Her music was commissioned for several royal engagements, and she created music for contemporary choreographers, including the Royal Ballet School’s workshops. Thompson’s most famous dance score “Shift” featured a solo cello and string orchestra as part of the award-winning ballet “PUSH” that starred Sylvie Guillem and Russell Maliphant, whose global tour performed at major venues in over 30 countries.

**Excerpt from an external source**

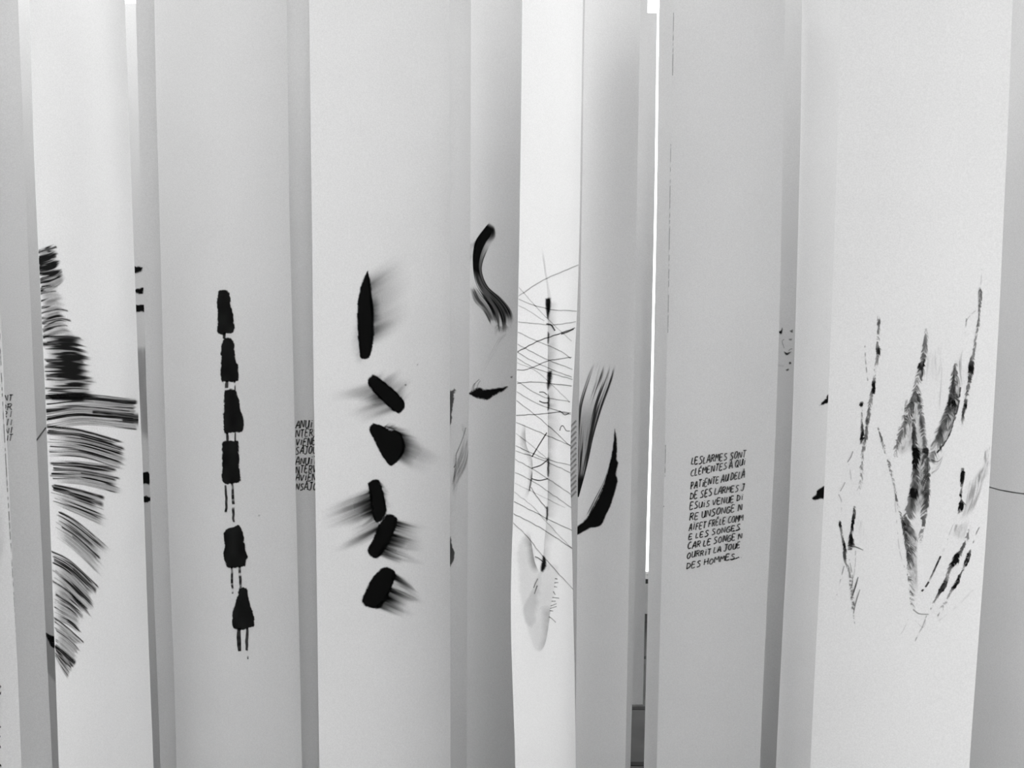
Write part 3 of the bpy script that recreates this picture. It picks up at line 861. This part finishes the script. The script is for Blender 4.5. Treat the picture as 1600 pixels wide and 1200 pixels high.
S['L'].ink('ink_trunk', [
    sweep(l1([(580, 235), (592, 330), (612, 470), (618, 560)]), l1([(592, 235), (618, 420), (640, 530), (650, 560)]), dry(81, 3, .9, (.3, .05), .02, .14, soft=.4, vf=.15)),
    poly(l1([(610, 552), (637, 550), (633, 610), (622, 668), (612, 610)]), 82, soft=1.6, rough=.6),
    edge_smear(l1([(620, 560), (620, 800), (620, 1000), (620, 1200)]), (18, 0), seed=83, k=9, base=.35, p=1.1, vf=.04, hair=.4),
    edge_smear(l2([(620, 180), (620, 400), (620, 600), (618, 780), (612, 870)]), (24, 4), seed=84, k=8, base=.32, p=1.1, vf=.04, hair=.5),
    poly(l1([(619, 985), (640, 975), (642, 1020), (630, 1060), (619, 1075)]), 85, soft=2.2, rough=.8, dens=.9),
    poly(l1([(619, 745), (626, 760), (624, 800), (619, 810)]), 86, soft=1.0, rough=.4, dens=.8),
    poly(l1([(619, 1110), (628, 1130), (626, 1190), (619, 1200)]), 87, soft=1.4, rough=.4, dens=.75),
    poly(l2([(618, 505), (627, 520), (625, 600), (618, 610)]), 88, soft=1.2, rough=.4, dens=.85),
    poly(l2([(611, 790), (620, 800), (618, 868), (611, 870)]), 89, soft=1.0, rough=.4, dens=.85),
    edge_smear(l2([(612, 865), (602, 960), (592, 1080), (580, 1165)]), (24, 6), seed=90, k=6, base=.2, p=1.0, vf=.1, hair=.3),
    poly(l2([(590, 1082), (602, 1095), (606, 1140), (596, 1162), (580, 1168)]), 91, soft=1.8, rough=.6, dens=.97)])
S['L'].ink('ink_leaf', [
    edge_smear(l2([(488, 300), (495, 430), (528, 510), (530, 600), (516, 690), (495, 760)]), (-11, 0), seed=92, k=6, base=.38, p=.9, vf=.15, hair=.4),
    poly(l2([(528, 590), (530, 620), (516, 700), (512, 690)]), 93, soft=1, rough=.3, dens=.6),
    poly(l2([(490, 945), (512, 945), (528, 1010), (545, 1120), (575, 1190), (560, 1330), (520, 1500), (470, 1380), (450, 1150), (440, 1080), (465, 1000)]), 94, soft=4, rough=2, dens=.1),
    edge_smear(l2([(515, 950), (530, 1040), (545, 1120), (572, 1185)]), (-18, 4), seed=95, k=5, base=.45, p=1.3, vf=.25, hair=.3),
    poly(l3([(225, 440), (290, 380), (345, 400), (325, 500), (302, 620), (285, 750), (265, 850), (235, 892), (200, 860), (165, 760), (140, 640), (180, 560)]), 96, soft=2.0, rough=.8, dens=.12, tone=.4),
    edge_smear(l3([(300, 620), (285, 750), (265, 850), (236, 892)]), (-16, -4), seed=97, k=5, base=.28, p=1.0, vf=.2, hair=.4)])
S['L'].each('pen_hatch', [pen(l3(p), 1.1, .6, seed=i) for i, p in enumerate([[(325, 465), (340, 468)], [(322, 490), (345, 488)], [(320, 512), (338, 515)], [(315, 540), (328, 560)], [(310, 575), (350, 580)],
                                     [(305, 598), (330, 597)], [(300, 626), (335, 612)], [(297, 640), (335, 628)], [(295, 653), (315, 655)], [(290, 688), (308, 700), (330, 722)], [(200, 520), (212, 490), (225, 465)], [(205, 555), (222, 505)]])])

# ---- M: hatch marks
m4 = crop(870, 520, 3.53)
S['M'].each('pen_hatch', [pen(m4([(72, 520 + 30 * i), (88, 505 + 30 * i), (107, 484 + 30 * i)]), 2.6, .42, seed=i, breaks=.15) for i in range(14)])
# ---- N: feather and crescent
def ndens(u, v):
    a = vn(v * 10, u * 2.2, 101) * .55 + vn(v * 26, u * 3.5, 102) * .45
    a = np.clip((a - .5) * 1.7 + .5, 0, 1)
    c = .32 + .25 * sst(.2, .6, u) + .2 * sst(.55, .95, v) * sst(.15, .4, u)
    d = sst(1 - c - .2, 1 - c + .2, a) * .85
    d = np.maximum(d, (.3 * sst(.25, .5, u)) * sst(.05, .25, v))
    d = np.maximum(d, .95 * np.exp(-((v - .93) / .04) ** 2) * sst(.04, .12, u) * (1 - sst(.55, .8, u)))
    d = np.maximum(d, .95 * sst(.8, .88, u))
    st = .16 * vn(v * 12, 0 * u, 103)
    return d * sst(st, st + .12, u) * sst(0, .06, v) * sst(0, .03, 1 - v)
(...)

Thompson was recognized for her work “A Child of the Jago,” an opera in two acts, with the “Woman of the Year” award from the Arts Council in 1997. Additional important compositions and performances from Thompson include “The Woman Who Refused to Dance” (2007), and “British Slave Trade: Abolition, Parliament and People; Spirit Songs” (2007) performed by the Philharmonia Orchestra in Queen Elizabeth Hall, Southbank Center. She was commissioned to compose “Voice of Change” in 2009 to mark the first 100 days of Barack Obama’s presidency in the United States. Her “Mandela Tales” debuted in 2012 and featured stories from various places and traditions of Africa. The work premiered in South Africa in 2013. A new choral commission was conducted by Thompson in 2014 at Westminster Abbey to commemorate 175 years of the University of Westminster. Also in 2014, she served as Composer-in-Residence for the Lynn Conservatory, New Music Festival in Florida. In 2015 her opera “Sacred Mountain: Incidents in the Life of Queen Nanny of the Maroons” had its premiere at the opening night of Tete a Tete: Opera Festival.

Professor Shirley Thompson

Professor Thompson is a Reader in Composition and Performance at the University of Westminster and for more than 20 years has served on several arts councils. She was the first woman to serve as executive of the Association of Professional Composers and is currently an elected member of the Classical Music Executive for the British Academy of Song Writers, Composers and Authors.

She has been included on the Evening Standard’s “Power List of Britain’s Top 100 Most Influential Black People in 2010, 2011, 2012, 2013, 2014, 2015 and 2016.”